| DATA EXTRACT |
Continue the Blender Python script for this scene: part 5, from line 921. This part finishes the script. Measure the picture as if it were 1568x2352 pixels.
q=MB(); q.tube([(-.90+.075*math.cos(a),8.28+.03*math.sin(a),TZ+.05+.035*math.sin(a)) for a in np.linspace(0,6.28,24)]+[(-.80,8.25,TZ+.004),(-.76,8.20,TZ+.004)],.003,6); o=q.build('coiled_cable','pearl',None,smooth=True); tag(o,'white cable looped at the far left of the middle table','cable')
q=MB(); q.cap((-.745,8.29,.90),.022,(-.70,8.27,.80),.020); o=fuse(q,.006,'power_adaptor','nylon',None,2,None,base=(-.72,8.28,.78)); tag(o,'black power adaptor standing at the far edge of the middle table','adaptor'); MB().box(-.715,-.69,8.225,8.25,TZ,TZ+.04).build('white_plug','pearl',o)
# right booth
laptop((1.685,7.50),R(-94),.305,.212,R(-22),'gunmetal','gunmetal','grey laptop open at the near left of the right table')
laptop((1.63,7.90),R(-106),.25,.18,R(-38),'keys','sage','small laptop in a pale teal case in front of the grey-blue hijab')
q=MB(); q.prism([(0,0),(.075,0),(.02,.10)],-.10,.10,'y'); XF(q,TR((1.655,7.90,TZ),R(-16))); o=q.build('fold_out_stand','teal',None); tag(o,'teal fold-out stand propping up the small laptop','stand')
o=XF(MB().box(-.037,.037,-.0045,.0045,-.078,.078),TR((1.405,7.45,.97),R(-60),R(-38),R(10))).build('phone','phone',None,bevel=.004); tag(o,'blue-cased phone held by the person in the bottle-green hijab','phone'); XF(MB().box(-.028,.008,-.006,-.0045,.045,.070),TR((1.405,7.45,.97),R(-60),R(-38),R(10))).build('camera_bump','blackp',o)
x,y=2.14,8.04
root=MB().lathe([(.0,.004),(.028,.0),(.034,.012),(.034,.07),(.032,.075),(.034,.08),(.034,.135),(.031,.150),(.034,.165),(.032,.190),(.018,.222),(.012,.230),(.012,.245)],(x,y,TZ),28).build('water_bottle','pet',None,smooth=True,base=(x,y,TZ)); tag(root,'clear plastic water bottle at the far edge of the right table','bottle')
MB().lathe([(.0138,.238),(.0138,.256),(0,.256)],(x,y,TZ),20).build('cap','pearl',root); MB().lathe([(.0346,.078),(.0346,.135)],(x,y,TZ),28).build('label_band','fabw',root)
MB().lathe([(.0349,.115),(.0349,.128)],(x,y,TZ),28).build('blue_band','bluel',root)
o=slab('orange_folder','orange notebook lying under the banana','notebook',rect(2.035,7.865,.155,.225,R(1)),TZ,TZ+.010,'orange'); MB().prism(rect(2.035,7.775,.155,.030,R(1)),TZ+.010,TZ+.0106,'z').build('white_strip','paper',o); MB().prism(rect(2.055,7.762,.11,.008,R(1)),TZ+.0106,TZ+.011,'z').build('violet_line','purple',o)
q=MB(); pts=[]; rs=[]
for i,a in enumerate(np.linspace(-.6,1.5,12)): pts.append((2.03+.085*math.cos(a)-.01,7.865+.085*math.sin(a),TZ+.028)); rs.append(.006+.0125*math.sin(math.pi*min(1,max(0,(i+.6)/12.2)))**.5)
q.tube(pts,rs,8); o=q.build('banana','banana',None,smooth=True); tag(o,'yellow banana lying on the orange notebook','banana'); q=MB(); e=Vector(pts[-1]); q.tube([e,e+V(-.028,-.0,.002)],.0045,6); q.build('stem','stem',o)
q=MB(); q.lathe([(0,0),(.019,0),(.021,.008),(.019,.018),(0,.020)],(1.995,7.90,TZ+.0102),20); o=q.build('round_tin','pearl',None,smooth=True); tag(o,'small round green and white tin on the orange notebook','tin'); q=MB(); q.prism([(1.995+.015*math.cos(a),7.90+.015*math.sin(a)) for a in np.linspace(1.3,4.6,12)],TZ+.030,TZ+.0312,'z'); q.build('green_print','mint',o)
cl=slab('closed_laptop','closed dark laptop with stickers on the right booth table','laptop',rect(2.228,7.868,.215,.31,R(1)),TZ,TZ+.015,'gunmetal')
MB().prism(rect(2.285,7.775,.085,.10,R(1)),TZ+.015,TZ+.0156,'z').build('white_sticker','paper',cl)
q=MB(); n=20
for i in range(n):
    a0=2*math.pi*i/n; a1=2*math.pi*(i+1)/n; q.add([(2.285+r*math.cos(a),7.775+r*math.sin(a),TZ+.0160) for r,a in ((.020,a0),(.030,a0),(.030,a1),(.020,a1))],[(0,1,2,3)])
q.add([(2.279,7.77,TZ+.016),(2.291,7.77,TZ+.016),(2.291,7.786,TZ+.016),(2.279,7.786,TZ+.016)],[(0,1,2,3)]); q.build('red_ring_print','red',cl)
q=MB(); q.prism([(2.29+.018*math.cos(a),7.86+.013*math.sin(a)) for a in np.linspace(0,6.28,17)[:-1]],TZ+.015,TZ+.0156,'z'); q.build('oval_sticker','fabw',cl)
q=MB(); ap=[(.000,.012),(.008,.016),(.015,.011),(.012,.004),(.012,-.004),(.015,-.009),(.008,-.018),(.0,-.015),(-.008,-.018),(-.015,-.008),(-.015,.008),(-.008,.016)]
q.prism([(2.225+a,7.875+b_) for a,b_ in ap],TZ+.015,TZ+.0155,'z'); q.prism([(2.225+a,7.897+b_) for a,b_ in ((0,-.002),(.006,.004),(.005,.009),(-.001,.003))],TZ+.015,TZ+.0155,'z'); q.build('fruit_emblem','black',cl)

| JOB |
Write the material out again word for word.

| EXPECTED ANSWER |
Continue the Blender Python script for this scene: part 5, from line 921. This part finishes the script. Measure the picture as if it were 1568x2352 pixels.
q=MB(); q.tube([(-.90+.075*math.cos(a),8.28+.03*math.sin(a),TZ+.05+.035*math.sin(a)) for a in np.linspace(0,6.28,24)]+[(-.80,8.25,TZ+.004),(-.76,8.20,TZ+.004)],.003,6); o=q.build('coiled_cable','pearl',None,smooth=True); tag(o,'white cable looped at the far left of the middle table','cable')
q=MB(); q.cap((-.745,8.29,.90),.022,(-.70,8.27,.80),.020); o=fuse(q,.006,'power_adaptor','nylon',None,2,None,base=(-.72,8.28,.78)); tag(o,'black power adaptor standing at the far edge of the middle table','adaptor'); MB().box(-.715,-.69,8.225,8.25,TZ,TZ+.04).build('white_plug','pearl',o)
# right booth
laptop((1.685,7.50),R(-94),.305,.212,R(-22),'gunmetal','gunmetal','grey laptop open at the near left of the right table')
laptop((1.63,7.90),R(-106),.25,.18,R(-38),'keys','sage','small laptop in a pale teal case in front of the grey-blue hijab')
q=MB(); q.prism([(0,0),(.075,0),(.02,.10)],-.10,.10,'y'); XF(q,TR((1.655,7.90,TZ),R(-16))); o=q.build('fold_out_stand','teal',None); tag(o,'teal fold-out stand propping up the small laptop','stand')
o=XF(MB().box(-.037,.037,-.0045,.0045,-.078,.078),TR((1.405,7.45,.97),R(-60),R(-38),R(10))).build('phone','phone',None,bevel=.004); tag(o,'blue-cased phone held by the person in the bottle-green hijab','phone'); XF(MB().box(-.028,.008,-.006,-.0045,.045,.070),TR((1.405,7.45,.97),R(-60),R(-38),R(10))).build('camera_bump','blackp',o)
x,y=2.14,8.04
root=MB().lathe([(.0,.004),(.028,.0),(.034,.012),(.034,.07),(.032,.075),(.034,.08),(.034,.135),(.031,.150),(.034,.165),(.032,.190),(.018,.222),(.012,.230),(.012,.245)],(x,y,TZ),28).build('water_bottle','pet',None,smooth=True,base=(x,y,TZ)); tag(root,'clear plastic water bottle at the far edge of the right table','bottle')
MB().lathe([(.0138,.238),(.0138,.256),(0,.256)],(x,y,TZ),20).build('cap','pearl',root); MB().lathe([(.0346,.078),(.0346,.135)],(x,y,TZ),28).build('label_band','fabw',root)
MB().lathe([(.0349,.115),(.0349,.128)],(x,y,TZ),28).build('blue_band','bluel',root)
o=slab('orange_folder','orange notebook lying under the banana','notebook',rect(2.035,7.865,.155,.225,R(1)),TZ,TZ+.010,'orange'); MB().prism(rect(2.035,7.775,.155,.030,R(1)),TZ+.010,TZ+.0106,'z').build('white_strip','paper',o); MB().prism(rect(2.055,7.762,.11,.008,R(1)),TZ+.0106,TZ+.011,'z').build('violet_line','purple',o)
q=MB(); pts=[]; rs=[]
for i,a in enumerate(np.linspace(-.6,1.5,12)): pts.append((2.03+.085*math.cos(a)-.01,7.865+.085*math.sin(a),TZ+.028)); rs.append(.006+.0125*math.sin(math.pi*min(1,max(0,(i+.6)/12.2)))**.5)
q.tube(pts,rs,8); o=q.build('banana','banana',None,smooth=True); tag(o,'yellow banana lying on the orange notebook','banana'); q=MB(); e=Vector(pts[-1]); q.tube([e,e+V(-.028,-.0,.002)],.0045,6); q.build('stem','stem',o)
q=MB(); q.lathe([(0,0),(.019,0),(.021,.008),(.019,.018),(0,.020)],(1.995,7.90,TZ+.0102),20); o=q.build('round_tin','pearl',None,smooth=True); tag(o,'small round green and white tin on the orange notebook','tin'); q=MB(); q.prism([(1.995+.015*math.cos(a),7.90+.015*math.sin(a)) for a in np.linspace(1.3,4.6,12)],TZ+.030,TZ+.0312,'z'); q.build('green_print','mint',o)
cl=slab('closed_laptop','closed dark laptop with stickers on the right booth table','laptop',rect(2.228,7.868,.215,.31,R(1)),TZ,TZ+.015,'gunmetal')
MB().prism(rect(2.285,7.775,.085,.10,R(1)),TZ+.015,TZ+.0156,'z').build('white_sticker','paper',cl)
q=MB(); n=20
for i in range(n):
    a0=2*math.pi*i/n; a1=2*math.pi*(i+1)/n; q.add([(2.285+r*math.cos(a),7.775+r*math.sin(a),TZ+.0160) for r,a in ((.020,a0),(.030,a0),(.030,a1),(.020,a1))],[(0,1,2,3)])
q.add([(2.279,7.77,TZ+.016),(2.291,7.77,TZ+.016),(2.291,7.786,TZ+.016),(2.279,7.786,TZ+.016)],[(0,1,2,3)]); q.build('red_ring_print','red',cl)
q=MB(); q.prism([(2.29+.018*math.cos(a),7.86+.013*math.sin(a)) for a in np.linspace(0,6.28,17)[:-1]],TZ+.015,TZ+.0156,'z'); q.build('oval_sticker','fabw',cl)
q=MB(); ap=[(.000,.012),(.008,.016),(.015,.011),(.012,.004),(.012,-.004),(.015,-.009),(.008,-.018),(.0,-.015),(-.008,-.018),(-.015,-.008),(-.015,.008),(-.008,.016)]
q.prism([(2.225+a,7.875+b_) for a,b_ in ap],TZ+.015,TZ+.0155,'z'); q.prism([(2.225+a,7.897+b_) for a,b_ in ((0,-.002),(.006,.004),(.005,.009),(-.001,.003))],TZ+.015,TZ+.0155,'z'); q.build('fruit_emblem','black',cl)